I do find it helpful to know exactly what's going on behind the scenes because one of the questions I get asked the most, and this has been over the years I've gotten this asked ever since I started teaching rails, was how in the world would I know how to take feature X Y and Z and go build it. I know how to follow a tutorial but how would I know how to go and build something that I don't have a tutorial for. And my answer is, learning exactly what we're doing here. Breaking apart how Rails works. There's a reason why this course is called "Dissecting Rails" because I feel like one of the best ways to understand how Rails works is to look at each one of the components and see, okay what is happening behind the scenes, whether it is a form, whether it's a generator, whether it is dataflow in the router or the controller. Seeing what it's actually doing. And here we can see with our forms it's just generating html.
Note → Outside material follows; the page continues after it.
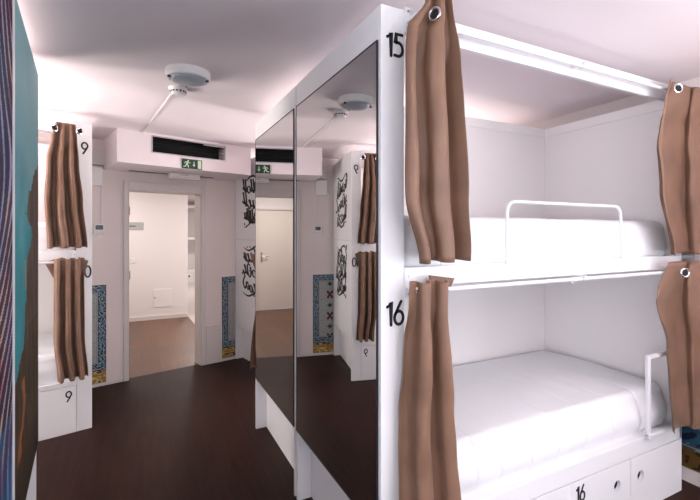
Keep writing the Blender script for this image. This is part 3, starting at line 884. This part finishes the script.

It's really nice and straightforward in that sense where it may do a lot of things behind the scenes to make life easier for us but at the end of the day we end up with code that looks pretty much like this. And now you know how to build that yourself.

You now know the first part of it, how to use the generators, how to customize those type of forms, and then now you know what it creates, and why it's also a good idea to use those items.

I hope that this deep dive is giving you a good idea for how forms work. Not just in Rails but also how forms work in general and that helps you connect with what Rails does for us to make forms and management of forms more efficient.